When Gary Hart was the front-runner, the seekers clamored to get close to his senior aides. "As the Hart campaign was warming up there were people trying to elbow their way in, some with very sharp elbows,' Richard E. Feinberg, a foreign policy adviser to Hart, told The New York Times. Hart's exit affected this other campaign as much as it did the one for the nomination. Now the seekers have spread out. Super-lobbyist Anne Wexler is a top adviser to Michael Dukakis, James Schlesinger is whispering in Richard Gephardt's ear, Robert Strauss is simply everywhere, and hundreds of lesser knowns have fanned out to the candidates of their choice. "How do people do it?' said Feinberg. "By ingratiating themselves with senior advisers, by writing unsolicited memoranda, providing either advice on campaigning or specific issues, by offering to organize a briefing session on a subject.' Or they pound out opinion pieces, angle for a few precious minutes on "Nightline,' or attend conferences. Lots of them. The conferences of choice this year have been those of the Washington-based Center for National Policy. The Center has become a sort of employment agency for the government-in-waiting, just as the Trilateral Commission and the Industrial Policy Study Group were in previous elections.

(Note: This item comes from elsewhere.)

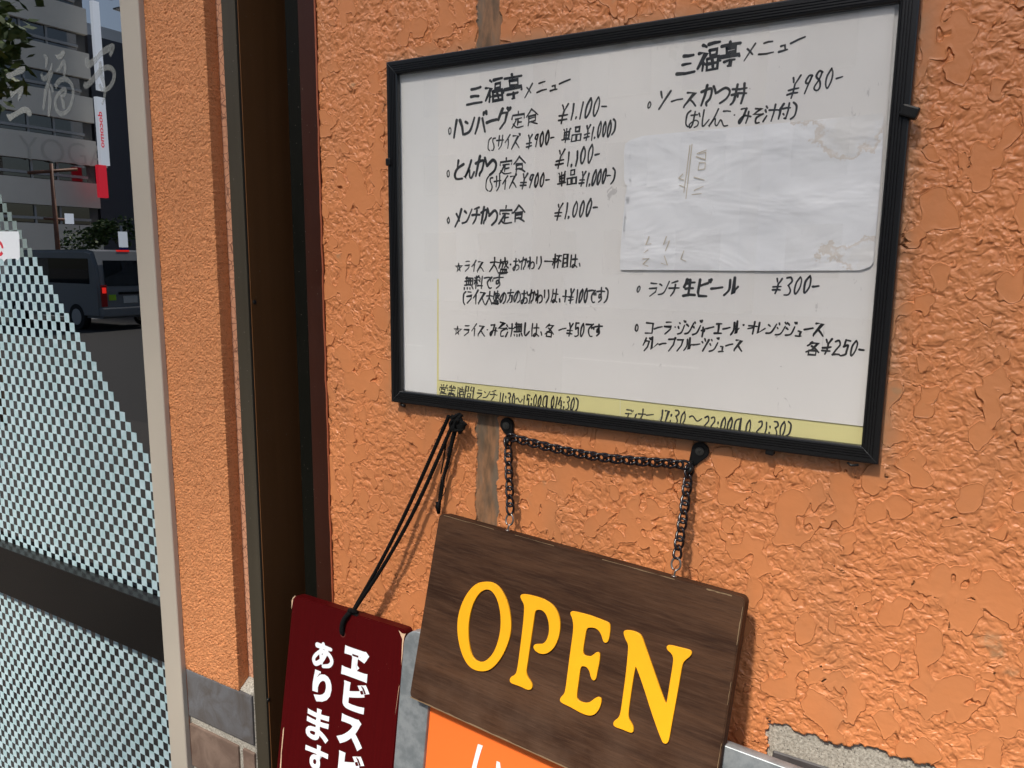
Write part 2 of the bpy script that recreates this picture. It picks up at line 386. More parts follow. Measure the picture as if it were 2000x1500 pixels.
def ribbon(bm, P, wd, lift):
    """flat brush stroke on the plane y=const (x right, z up), facing -Y, with round ends"""
    P = [Vector(p) for p in P]; n = len(P)
    L = []; Rr = []
    jit = R_.uniform(.85, 1.15)
    for i in range(n):
        t = (P[min(i + 1, n - 1)] - P[max(i - 1, 0)]); t = t.normalized() if t.length > 1e-9 else Vector((1, 0))
        s = i / max(n - 1, 1); ww = wd * .5 * jit * (1.12 - .28 * s + .08 * math.sin(s * 9 + P[0].x * 200))
        nn = Vector((-t.y, t.x)) * ww
        if 0 < i < n - 1:
            a = (P[i] - P[i - 1]).normalized(); b = (P[i + 1] - P[i]).normalized()
            k = max(.5, math.sqrt(max(0.0, (1 + a.dot(b)) / 2))); nn = nn / k
        L.append(P[i] + nn); Rr.append(P[i] - nn)
    def vv(p): return bm.verts.new((p.x, -lift, p.y))
    LV = [vv(p) for p in L]; RV = [vv(p) for p in Rr]
    for i in range(n - 1): 
        try: bm.faces.new((LV[i], RV[i], RV[i + 1], LV[i + 1]))
        except ValueError: pass
    for idx, sg in ((0, -1), (n - 1, 1)):
        t = (P[min(idx + 1, n - 1)] - P[max(idx - 1, 0)]).normalized(); c = P[idx]; r = (L[idx] - c).length
        if r < 1e-7: continue
        a0 = math.atan2((L[idx] - c).y, (L[idx] - c).x)
        arc = [vv(c + Vector((math.cos(a0 - sg * math.pi * k / 5), math.sin(a0 - sg * math.pi * k / 5))) * r) for k in range(6)]
        bm.faces.new(arc if sg > 0 else arc[::-1])
def handline(text, p0, p1, hpx, wt, plane_y, name, parent, mat=None, sl=.16, squash=1.0):
    """handwriting between two points given as picture positions on the sheet"""
    a = at(*p0, plane_y); b = at(*p1, plane_y)
    mid = ((p0[0] + p1[0]) / 2, (p0[1] + p1[1]) / 2)
    h = (at(mid[0], mid[1] - hpx, plane_y) - at(*mid, plane_y)).z
    a2, b2 = Vector((a.x, a.z)), Vector((b.x, b.z)); d = b2 - a2; tot = sum(WID.get(ch, 1.0) for ch in text)
    unit = d.length / tot; e = d.normalized(); up = Vector((-e.y, e.x)) ; up = (up + e * sl)
    bm = bmesh.new(); x = 0.0; k = 0
    for ch in text:
        wv = WID.get(ch, 1.0)
        if ch != ' ':
            rot = R_.gauss(0, .035); sc = R_.uniform(.92, 1.07); dy = R_.gauss(0, .03) * h
            gw = unit * wv * .90
            for s in G[ch].split(' '):
                sm, pts = pstroke(s)
                Q = []
                for (gx, gy) in pts:
                    if wv < .75 and ch not in '・、': gx2 = gx / 9 if wv > .5 else (gx / 9 - .5) * .9 + .5
                    else: gx2 = gx / 9
                    u = (gx2 - .5 + R_.gauss(0, .018)) * gw * sc; v = ((9 - gy) / 9 - .5 + R_.gauss(0, .018)) * h * sc
                    if ch in 'ュャィゃ': v = (v - h * .12) 
                    Q.append(Vector((u * math.cos(rot) - v * math.sin(rot), u * math.sin(rot) + v * math.cos(rot) + dy)))
                if ch == 'o': Q = [Vector((q.x * 1.25, q.y)) for q in Q]
                if sm: Q = [Vector((q.x, q.y)) for q in catmull([Vector((q.x, q.y, 0)) for q in Q], 5)]
                elif len(Q) == 2:                                   # a slight bow, as the hand makes it
                    m_ = (Q[0] + Q[1]) / 2; dd_ = Q[1] - Q[0]; m_ += Vector((-dd_.y, dd_.x)) * R_.uniform(-.04, .07); Q = [Q[0], m_, Q[1]]
                c0 = a2 + e * (x + wv / 2) * unit + up * (h / 2)
                W2 = [c0 + e * q.x + up * q.y for q in Q]
                k += 1
                ribbon(bm, W2, h * wt, .00002 * (k % 9) + .00012)
        x += wv * unit if False else wv
    for v in bm.verts: v.co.y += plane_y
    return obj(name, bm, mat or INK, parent)
# x advances in units of `unit`
def fontmesh(ch, off=0.0, ext=0.0):
    c = bpy.data.curves.new('t', 'FONT'); c.body = ch; c.size = 1.0; c.offset = off; c.extrude = ext; c.resolution_u = 4
    o = bpy.data.objects.new('t', c); COL.objects.link(o); bpy.context.view_layer.update()
    dg = bpy.context.evaluated_depsgraph_get(); me = bpy.data.meshes.new_from_object(o.evaluated_get(dg))
    bpy.data.objects.remove(o); bpy.data.curves.remove(c)
    return me
def polymesh(loops, ext=.0015, bev=0.0, off=0.0):
    """filled outline (u right, v up) with thickness; local y from 0 to -2*ext (towards the viewer)"""
    c = bpy.data.curves.new('p', 'CURVE'); c.dimensions = '2D'; c.fill_mode = 'BOTH'; c.extrude = ext; c.bevel_depth = bev; c.bevel_resolution = 1; c.offset = off
    for L in loops:
        s = c.splines.new('POLY'); s.points.add(len(L) - 1); s.use_cyclic_u = True
        for p, q in zip(s.points, L): p.co = (q[0], q[1], 0, 1)
    o = bpy.data.objects.new('p', c); COL.objects.link(o); bpy.context.view_layer.update()
    dg = bpy.context.evaluated_depsgraph_get(); me = bpy.data.meshes.new_from_object(o.evaluated_get(dg))
    bpy.data.objects.remove(o); bpy.data.curves.remove(c)
    for v in me.vertices: x, y, z = v.co; v.co = (x, -z - ext, y)
    me.update(); return me
def chaikin(P, it=2):
    for _ in range(it):
        Q = []
        for i in range(len(P)):
            a, b = P[i], P[(i + 1) % len(P)]
            Q += [(a[0] * .75 + b[0] * .25, a[1] * .75 + b[1] * .25), (a[0] * .25 + b[0] * .75, a[1] * .25 + b[1] * .75)]
        P = Q
    return P
class Plane:
    """a tilted rectangle's plane: origin o, right e, up f, outward n"""
    def __init__(s, o, e, f):
        s.o = Vector(o); s.e = Vector(e).normalized(); f = Vector(f); s.f = (f - s.e * f.dot(s.e)).normalized(); s.n = s.e.cross(s.f)  # n points to the street (-Y) when e=+X,f=+Z
        s.mw = Matrix((( s.e.x, -s.n.x, s.f.x, s.o.x), (s.e.y, -s.n.y, s.f.y, s.o.y), (s.e.z, -s.n.z, s.f.z, s.o.z), (0, 0, 0, 1)))
    def uv(s, px, py, lift=0.0):
        d = Vector(ray(px, py)); c = Vector(CAM); o = s.o + s.n * lift
        t = (o - c).dot(s.n) / d.dot(s.n); p = c + d * t - s.o
        return (p.dot(s.e), p.dot(s.f))

# ================================================================== STRUCTURE
WY = .018                                    # face of the shop wall (the menu frame's front is y = 0)
GY = .050                                    # door glass
Z = lambda z: z + ZO
# ground
asph = M('asphalt', (.05, .05, .052), .85); n = asph.noise(60, 4); asph.color(asph.mix(n, (.022, .022, .024), (.038, .037, .036))); asph.bump(asph.noise(180, 3), .004)
g = obj('road', mesh([(-220, -220, -.15), (220, -220, -.15), (220, 40, -.15), (-220, 40, -.15)], [(0, 1, 2, 3)]), asph.m); tag(g, kind='structure')
pv = M('paving', (.30, .29, .27), .8); bt = pv.n('TexBrick'); pv.set(bt.inputs['Vector'], pv.co((3.3, 3.3, 1))); pv.set(bt.inputs['Color1'], (.045, .042, .04)); pv.set(bt.inputs['Color2'], (.035, .033, .032)); pv.set(bt.inputs['Mortar'], (.04, .04, .04)); bt.inputs['Mortar Size'].default_value = .01
pv.color(bt.outputs[0])
tag(obj('pavement', box(-40, 40, -3.6, .6, -.6, 0, .02), pv.m), kind='structure')
tag(obj('far_pavement', box(-40, 40, -25, -20.5, -.6, -.01, .02), pv.m), kind='structure')
linem = simple('road_paint', (.62, .62, .6), .7, var=.1)
rm = empty('road_marking', (0, -12, -.146), 'white dashed centre line painted on the grey road', 'road marking')
for i in range(16):
    x = -60 + i * 6
    obj('dash', mesh([(x, -12.08, -.146), (x + 3, -12.08, -.146), (x + 3, -11.92, -.146), (x, -11.92, -.146)], [(0, 1, 2, 3)]), linem, rm)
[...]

Insiders know the they'd better campaign now because competition becomes frenzied during the ten-week transition period after the election. The clawing and climbing of job seekers has been so frenetic during past transitions as to evoke Stephen King descriptions from officials involved: "a black morass,' "a whirlwind,' "thunder clouds and lightning,' "that tidal wave,' "that avalanche, that onslaught.'
Presidents, in part to avoid the stampede, often choose people they know and trust, a formula that can backfire in the form of a Bert Lance or Frank Moore. Although less known than Lance, Moore was perhaps more damaging. Carter put him in charge of the White House congressional liaison office because Moore had done such a fine job lobbying the Georgia legislature when Carter was governor. But Moore was as much of a Washington neophyte as Carter; many of the administration's legislative initiatives stumbled over Moore's inexperience--"as disaster' is how one top Carter aide describes Moore's tenure aide describes Moore's tenure.

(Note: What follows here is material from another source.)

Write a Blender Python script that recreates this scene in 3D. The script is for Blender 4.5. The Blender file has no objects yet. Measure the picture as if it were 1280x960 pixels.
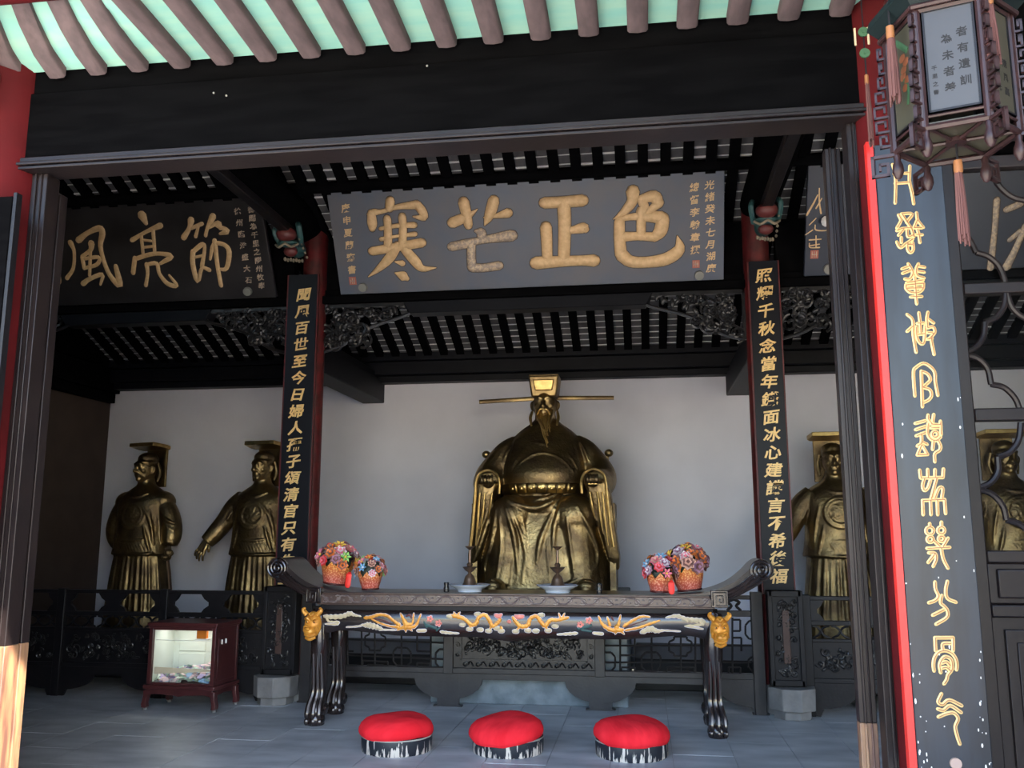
import bpy, math, random
import numpy as np
from mathutils import Vector, Matrix, Euler
from mathutils.bvhtree import BVHTree
random.seed(7)
SC = bpy.context.scene
COL = SC.collection

# ------------------------------------------------------------------ camera, world, sun, exposure
FPX = 1120.0
TH = math.atan(190 / FPX); PS = math.atan(165 * math.cos(TH) / FPX)
CAM = Vector((0, 0, 1.5))
cd = bpy.data.cameras.new('camera'); cam = bpy.data.objects.new('camera', cd); COL.objects.link(cam)
cam.location = CAM; cam.rotation_euler = (math.pi/2 + TH, 0, PS)
cd.sensor_width = 36; cd.lens = 36 * FPX / 1280; cd.clip_end = 200
SC.camera = cam
w = bpy.data.worlds.new('world'); SC.world = w; w.use_nodes = True
bg = w.node_tree.nodes['Background']
sky = w.node_tree.nodes.new('ShaderNodeTexSky'); sky.sky_type = 'NISHITA'; sky.sun_disc = False
sky.sun_elevation = math.radians(42); sky.sun_rotation = math.radians(140); sky.air_density = 1.0; sky.dust_density = 0.7
w.node_tree.links.new(sky.outputs[0], bg.inputs[0]); bg.inputs[1].default_value = 0.45
sd = bpy.data.lights.new('sun', 'SUN'); sd.energy = 18.0; sd.angle = math.radians(0.6); sd.color = (1, .86, .70)
sun = bpy.data.objects.new('sun', sd); COL.objects.link(sun); sun.location = (6, -8, 9)
SUND = Vector((-.45, .45, -.77)).normalized()
sun.rotation_euler = SUND.to_track_quat('-Z', 'Y').to_euler()
SC.view_settings.view_transform = 'Standard'; SC.view_settings.look = 'None'
SC.view_settings.gamma = 1.0; SC.view_settings.use_curve_mapping = False
SC.view_settings.exposure = 1.15

# ------------------------------------------------------------------ pixel -> point on a plane of the place
FW = Vector((-math.sin(PS)*math.cos(TH), math.cos(PS)*math.cos(TH), math.sin(TH)))
RT = Vector((math.cos(PS), math.sin(PS), 0)); UPV = RT.cross(FW)
def ray(u, v): return FW + RT*((u-640)/FPX) - UPV*((v-480)/FPX)
def U(u, v, Y):
    d = ray(u, v); return CAM + d*(Y/d.y)

# ------------------------------------------------------------------ helpers
def tag(o, label=None, cat=None, group=None, kind=None):
    if label: o['label'] = label
    if cat: o['category'] = cat
    if group: o['group'] = group
    if kind: o['kind'] = kind
    return o
def empty(name, loc, label=None, cat=None, group=None, kind=None, rot=(0,0,0)):
    o = bpy.data.objects.new(name, None); COL.objects.link(o); o.location = loc; o.rotation_euler = rot
    o.empty_display_size = .1
    return tag(o, label, cat, group, kind)
def catmull(pts, n=4):
    P = [np.array(p, float) for p in pts]
    if len(P) < 3: 
        return [P[0] + (P[-1]-P[0])*t for t in np.linspace(0, 1, n+1)]
    Q = [2*P[0]-P[1]] + P + [2*P[-1]-P[-2]]
    out = []
    for i in range(1, len(Q)-2):
        a, b, c, d = Q[i-1], Q[i], Q[i+1], Q[i+2]
        for k in range(n):
            t = k/n
            out.append(.5*((2*b)+(-a+c)*t+(2*a-5*b+4*c-d)*t*t+(-a+3*b-3*c+d)*t**3))
    out.append(P[-1]); return out
class MB:
    def __init__(s): s.v = []; s.f = []; s.m = []
    def add(s, vs, fs, mi=0):
        o = len(s.v); s.v += [tuple(map(float, p)) for p in vs]; s.f += [tuple(i+o for i in f) for f in fs]; s.m += [mi]*len(fs); return s
    def box(s, x0, x1, y0, y1, z0, z1, mi=0):
        return s.add([(x0,y0,z0),(x1,y0,z0),(x1,y1,z0),(x0,y1,z0),(x0,y0,z1),(x1,y0,z1),(x1,y1,z1),(x0,y1,z1)],
                     [(0,3,2,1),(4,5,6,7),(0,1,5,4),(1,2,6,5),(2,3,7,6),(3,0,4,7)], mi)
    def obox(s, c, size, M=None, mi=0):
        M = M or Matrix.Identity(3); c = Vector(c); h = [a/2 for a in size]
        vs = [c + M @ Vector((sx*h[0], sy*h[1], sz*h[2])) for sz in (-1,1) for sx, sy in ((-1,-1),(1,-1),(1,1),(-1,1))]
        return s.add(vs, [(0,3,2,1),(4,5,6,7),(0,1,5,4),(1,2,6,5),(2,3,7,6),(3,0,4,7)], mi)
    def loft(s, rings, mi=0, cap=True, closed=True):
        n = len(rings[0]); vs = [p for r in rings for p in r]; fs = []
        for i in range(len(rings)-1):
            for j in range(n if closed else n-1):
                k = (j+1) % n
                fs.append((i*n+j, i*n+k, (i+1)*n+k, (i+1)*n+j))
        if cap: fs.append(tuple(range(n-1, -1, -1))); fs.append(tuple((len(rings)-1)*n+j for j in range(n)))
        return s.add(vs, fs, mi)
    def tube(s, pts, r, n=8, nrm=None, flat=1.0, cap=True, mi=0, smooth=0, round_=False, ref=None):
        P = [np.array(p, float) for p in pts]
        R = [float(r)]*len(P) if np.isscalar(r) else list(r)
        if smooth and len(P) > 1:
            Q = catmull([np.append(p, q) for p, q in zip(P, R)], smooth); P = [q[:3] for q in Q]; R = [max(q[3], 1e-4) for q in Q]
        if round_:
            d0 = P[0]-P[1]; d0 /= (np.linalg.norm(d0)+1e-9); d1 = P[-1]-P[-2]; d1 /= (np.linalg.norm(d1)+1e-9)
            a = [P[0]+d0*R[0]*.98, P[0]+d0*R[0]*.75]; b = [P[-1]+d1*R[-1]*.75, P[-1]+d1*R[-1]*.98]
            P = a+P+b; R = [R[0]*.2, R[0]*.68]+R+[R[-1]*.68, R[-1]*.2]
        rings = []; up = None
        for i, p in enumerate(P):
            t = P[min(i+1, len(P)-1)]-P[max(i-1, 0)]; t = t/(np.linalg.norm(t)+1e-9)
            if nrm is not None:
                b = np.array(nrm, float); a = np.cross(t, b); a /= (np.linalg.norm(a)+1e-9)
            else:
                if up is None:
                    up = np.array(ref if ref is not None else ((0,0,1) if abs(t[2]) < .9 else (0,1,0)), float)
                a = np.cross(t, up); a /= (np.linalg.norm(a)+1e-9); b = np.cross(a, t); up = b
            rings.append([p + R[i]*(math.cos(q)*a + flat*math.sin(q)*b) for q in np.arange(n)*2*math.pi/n])
        return s.loft(rings, mi, cap)
    def lathe(s, prof, n=24, c=(0,0,0), sx=1, sy=1, mi=0, cap=True):
        return s.loft([[(c[0]+sx*r*math.cos(q), c[1]+sy*r*math.sin(q), c[2]+z) for q in np.arange(n)*2*math.pi/n] for r, z in prof], mi, cap)
    def ell(s, c, r, n=14, m=9, M=None, mi=0):
        rings = []
        for i in range(m+1):
            a = -math.pi/2 + math.pi*(i+.02)/(m+.04)
            ring = []
            for q in np.arange(n)*2*math.pi/n:
                p = Vector((r[0]*math.cos(a)*math.cos(q), r[1]*math.cos(a)*math.sin(q), r[2]*math.sin(a)))
                if M: p = M @ p
                ring.append(tuple(p + Vector(c)))
            rings.append(ring)
        return s.loft(rings, mi)
    def prism(s, poly, y0, y1, mi=0):     # polygon in x,z
        n = len(poly); vs = [(x,y0,z) for x,z in poly]+[(x,y1,z) for x,z in poly]
        fs = [tuple(range(n)), tuple(range(2*n-1, n-1, -1))]+[(i,i+n,(i+1)%n+n,(i+1)%n) for i in range(n)]
        return s.add(vs, fs, mi)
    def mesh(s, name, mats, smooth=35):
        me = bpy.data.meshes.new(name); me.from_pydata(s.v, [], s.f)
        for m in (mats if isinstance(mats, (list, tuple)) else [mats]): me.materials.append(m)
        if any(s.m): me.polygons.foreach_set('material_index', s.m)
        if smooth:
            me.polygons.foreach_set('use_smooth', [True]*len(s.f)); me.update()
            me.set_sharp_from_angle(angle=math.radians(smooth))
        me.update(); return me
    def build(s, name, mats, parent=None, loc=(0,0,0), rot=(0,0,0), smooth=35, bev=0, fix=True):
        me = s.mesh(name, mats, smooth)
        if fix:
            import bmesh
            b = bmesh.new(); b.from_mesh(me); bmesh.ops.recalc_face_normals(b, faces=b.faces); b.to_mesh(me); b.free()
        o = bpy.data.objects.new(name, me); COL.objects.link(o)
        o.location = loc; o.rotation_euler = rot
        if parent: o.parent = parent
        if bev:
            md = o.modifiers.new('edge', 'BEVEL'); md.width = bev; md.segments = 2; md.limit_method = 'ANGLE'; md.angle_limit = math.radians(40)
        return o
def inst(me, name, parent=None, loc=(0,0,0), rot=(0,0,0), scale=(1,1,1)):
    o = bpy.data.objects.new(name, me); COL.objects.link(o); o.location = loc; o.rotation_euler = rot; o.scale = scale
    if parent: o.parent = parent
    return o
def copy_tree(o, parent=None):
    c = o.copy(); COL.objects.link(c); c.parent = parent
    for ch in o.children: copy_tree(ch, c)
    return c

# ------------------------------------------------------------------ materials
def mat(name, col, rough=.5, metal=0, col2=None, nscale=6, nfac=(.35,.65), bump=0, bscale=40, spec=.5, stretch=(1,1,1), coat=0, detail=4, rough2=None, sheen=0):
    m = bpy.data.materials.new(name); m.use_nodes = True; nt = m.node_tree; b = nt.nodes['Principled BSDF']
    b.inputs['Base Color'].default_value = (*col, 1); b.inputs['Roughness'].default_value = rough; b.inputs['Metallic'].default_value = metal
    b.inputs['Specular IOR Level'].default_value = spec; b.inputs['Coat Weight'].default_value = coat; b.inputs['Coat Roughness'].default_value = .12
    b.inputs['Sheen Weight'].default_value = sheen
    tc = nt.nodes.new('ShaderNodeTexCoord'); mp = nt.nodes.new('ShaderNodeMapping'); mp.inputs['Scale'].default_value = stretch
    nt.links.new(tc.outputs['Object'], mp.inputs[0])
    if col2 is not None or rough2 is not None:
        n = nt.nodes.new('ShaderNodeTexNoise'); n.inputs['Scale'].default_value = nscale; n.inputs['Detail'].default_value = detail
        nt.links.new(mp.outputs[0], n.inputs['Vector'])
        r = nt.nodes.new('ShaderNodeMapRange'); r.inputs[1].default_value = nfac[0]; r.inputs[2].default_value = nfac[1]
        nt.links.new(n.outputs[0], r.inputs[0])
        if col2 is not None:
            mx = nt.nodes.new('ShaderNodeMix'); mx.data_type = 'RGBA'; mx.inputs[6].default_value = (*col, 1); mx.inputs[7].default_value = (*col2, 1)
            nt.links.new(r.outputs[0], mx.inputs[0]); nt.links.new(mx.outputs[2], b.inputs['Base Color'])
        if rough2 is not None:
            r2 = nt.nodes.new('ShaderNodeMapRange'); r2.inputs[3].default_value = rough; r2.inputs[4].default_value = rough2
            nt.links.new(r.outputs[0], r2.inputs[0]); nt.links.new(r2.outputs[0], b.inputs['Roughness'])
    if bump:
        n2 = nt.nodes.new('ShaderNodeTexNoise'); n2.inputs['Scale'].default_value = bscale; n2.inputs['Detail'].default_value = 3
        nt.links.new(mp.outputs[0], n2.inputs['Vector'])
        bp = nt.nodes.new('ShaderNodeBump'); bp.inputs['Strength'].default_value = bump; bp.inputs['Distance'].default_value = .01
        nt.links.new(n2.outputs[0], bp.inputs['Height']); nt.links.new(bp.outputs[0], b.inputs['Normal'])
    return m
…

Presidents will also make cabinet-level selections that satisfy the demands of the department's constituencies. Reagan selected James Watt to be secretary of interior to please Western politicians like Senator Alan Simpson and Western business interests like the National Coal Association, whose president bubbled at the time, "We're deliriously happy.' (Reagan, who at first shared the sentiment, eventually stopped smiling when Watt became the administration's chief liability.)
To dispel the impression they'd make appointments of the caliber of Lance, Moore, or Watt, candidates have made an equally perilous mistake: relying on respectable Washington insiders.
There are, of course, some talented people in Washington institutions like Congress, the thinktanks and law firms. But too often they have investments in the same failed policies that new administrations are supposedly elected to overturn. Outsiders might lack government experience, but insiders are more likely to be blind to ideas percolating in the rest of the country. Take Carter's appointment of Joseph Califano, a veteran bureaucrat of the Kennedy-Johnson years, as his secretary of health, education and welfare. When Carter's Labor Department tried pushing a welfare reform program tied to a work requirement, Califano argued that people on welfare were "functionally illiterate unemployables.' Carter pointed out that he had plenty of capable employees on his farm who could operate forklifts but couldn't sign their names--just the sort of common sense you're more likely to pick up on a peanut farm than on the banks of the Potomac. Califano continued to advocate that old liberal warhorse, a guaranteed national income, which doomed the welfare reform initiative Carter had made such a high priority.